The essay she referred to was published by Townhall.com in 2007. It described President Obama as a listener but “a liberal’s liberal.”

At the time of Liebau’s radio broadcast, Obama was being portrayed as a great unifier, which inspired bizarre reactions from the likes of MSNBC’s Chris Matthews. But Liebau said that was hardly the way he was viewed at Harvard.

“Quite in contrast to this all-embracing kind of ‘earth father’ image — this sort of messianic blaze of glory with which he’s deemed to envelope our television screens — he was a pretty cold fish,” she said.

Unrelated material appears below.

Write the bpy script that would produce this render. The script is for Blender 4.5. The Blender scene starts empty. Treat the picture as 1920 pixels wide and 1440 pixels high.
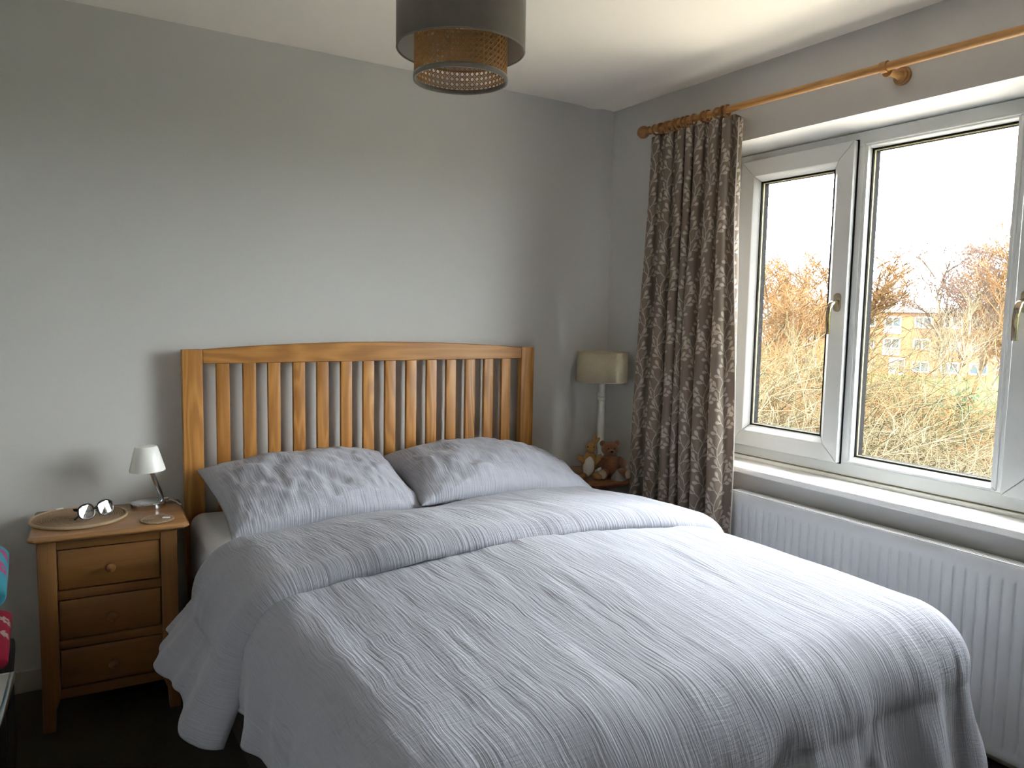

“He was not a warm person. He was not the type of person that gave you a warm and fuzzy [feeling]. And you got the sense that he even wasn’t even terribly fixated or focused on what he was doing.”

Liebau also describe Obama as a guy “whose eyes were always looking over your shoulder to see if anyone more important is in the room” and that he was always looking for “bigger and better things.”

Her longest one-on-one communication with Obama, she said, came when she was managing editor of the Harvard Law Review.

“So I guess it caused a lot of rumbling that I didn’t know about, and so we were all impressed with a return visit by our retired president, the former president, Barack Obama, who took me out on the back steps of Gannett House, which is where the review was housed and wanted to have a little one-on-one with me,” she said.

Liebau said his advice started off sound, but ultimately came off as disappointing.


“He said, ‘Look, what do you care who does the work?’” Liebau recalled Obama saying in reference to her management of the law review. “’It is the same amount of work for you to hand out the work no matter who it goes to, so why fight it? Do what’s easiest for you. Give the work to the people who will do the work, and just don’t worry about the people who don’t want to pull their weight.’”

Liebau wasn’t impressed.

“I guess I was young and naïve: I was like, ‘Ah but that wouldn’t be fair,’” she said.

“And what surprised me is apparently that didn’t bother Barack at all. It was just kind of like — take the easy way out. Why bother yourself with all these silly notions about justice and fairness? Do what works. Revealing? I don’t know. Good advice? I didn’t particularly think so.”